İbrahim Akbal, "Afyonspor'un hüzünlü hikayesi: Dersimiz futbol, konumuz vefasızlık..." başlıklı yazı kaleme aldı. İşte o yazı...

Tarih yapraklarına, 15 Ekim 2024 Pazar günü, Afyon Zafer Stadyumu'nda bir avuç gencin onurlu mücadelesi yazıldı.

Şartlardan bağımsız olarak, "imkansız" kelimesini lügatından çıkarmış, haykırarak mücadele eden bu gençler, sessiz çığlıklarına karşılık bulamayacaklarını bilseler bile, terlerinin son damlasını esirgemeyecek kadar cefakar ve vefakar davrandılar. Bu memleketin öz çocuklarının, neticelerden bağımsız olarak her maç tarih yazdığını söylemezsek, en büyük hainliği yapmış oluruz.

Her hafta geniş bütçeli, imkânları olan, geçmişinde Süper Lig ve 1. Lig tecrübesi bulunan takımlara karşı belki ürkek bir beklentiyle maça çıkan futbol camiasına ve taraftarlara inat, Afyon’un bu onurlu duruşuna sessiz kalanlara karşı, korkusuzca mücadele eden bu gençlerin hüzünlü hikayesi bu hafta da İnegölspor’a karşı devam etti. İnegöl de, tıpkı diğer dara düşen takımlar gibi, Afyonspor maçını can simidi olarak gördü ve hafta içi hocaları dahil herkes ilk galibiyeti vurguladı. Rahat bir maç beklentisiyle maça hazırlandılar.

Bir Avuç Onurlu Genç, Şartlara Aldırış Etmeden Tarih Yazdı

Şehrinden bihaber insanların ve kamuoyunun aksine, sahadaki 11 nefer, kulübede bekleyen 16-17 yaşındaki gençler ve kulübün daimi hizmetkârı teknik heyet, her şeye kulağını tıkayarak, şartları önemsemeden tarih yazmak için sahaya çıktılar. 90 dakika boyunca inanılmaz bir mücadele sergileyen bu takım, rakibini bozarak hücumda etkili oldu. Maç başı almadan, belki kamp ortamı yaşamadan, barbeküsüz, normal yemeklerle haftayı geçiren, rakiplerinin kendilerine karşı alınacak galibiyete tonlarca prim koyduğu ama bunun hiçbir şekilde umurunda olmayan bir avuç gencin, destansı mücadelesine tanıklık ettik.

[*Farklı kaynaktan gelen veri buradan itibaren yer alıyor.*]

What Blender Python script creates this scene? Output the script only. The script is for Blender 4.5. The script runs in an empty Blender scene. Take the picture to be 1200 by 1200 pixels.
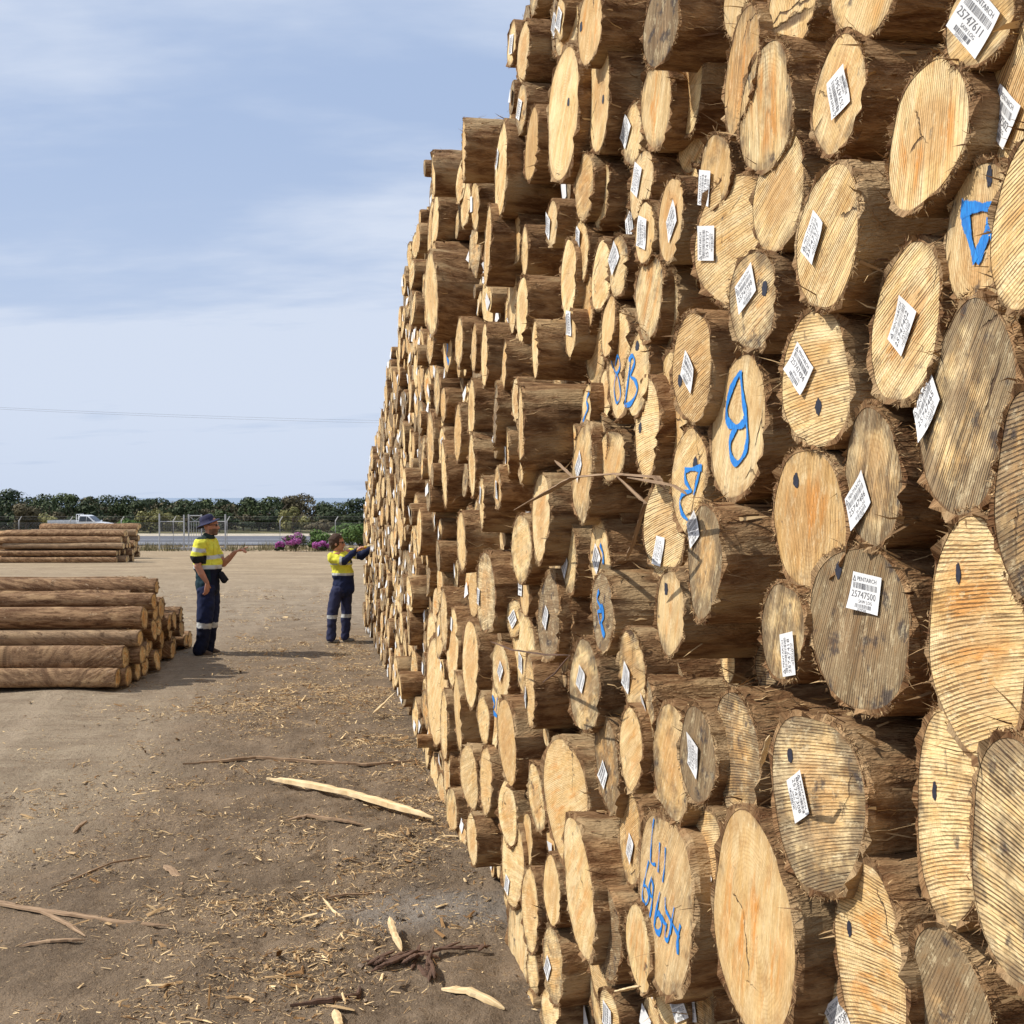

Vefasız Taraftar, Sessiz Çığlıkları Duymazdan Geldi

Ne yazık ki vefakar Afyon taraftarı da bu hafta takımı yalnız bıraktı. Oyuncu aileleri olmasa, sessiz tribünler önünde oynanan bir maça dönüşecekti. Yeri geldi, kış günü idman sahasına yürüdüler, deplasmanda yemek yemeden döndüler, ceplerinde harçlık olmadan trilyonluk kramponlara kafa uzattılar. Bu şehrin büyükleri, zenginleri, STK’ları, fabrikatörleri bu gençleri görmezden gelmiş olabilir; ancak Afyon’un cefakar halkının tribünlerden çekilmesini anlamış değilim. Bu arma, bu dava, bu şehrin öz evlatları onurlu bir şekilde mücadele ederken, onları yalnız bırakmak kabul edilemez.

Bu Gençleri Desteklemek Boynumuzun Borcu

Hiçbir şey yapamasak bile, bu çocukları avuçlarımız patlayana kadar alkışlamak, skor tabelasına bakmaksızın haykırarak desteklemek boynumuzun borcudur. Para dolu çantalar gol atmaz; asil mücadelelerin mazereti olmaz. O stat, her iç saha maçında dolmalı, ter akıtan çocuklarımızın mücadelesine nefes olmak zorundayız. Taraftar küsmez, küsemez; hele ki böylesine hüzünlü bir hikayede, savaşan bir avuç genci Afyon’un zafer dolu tarihine layık şekilde desteklemeliyiz.

Taktik Bitti, Şimdi Vefa Zamanı

Artık teknik, taktik, sistem ya da formasyon önemli değil. Bir yanda direnen bir avuç genç var, diğer yanda ise bu direnişi izlemeye bile tenezzül etmeyen bir şehir. Vefalı Afyon halkı, bu gençlerin arkasında durmalı, onları hayal kırıklığına uğratmamalıdır.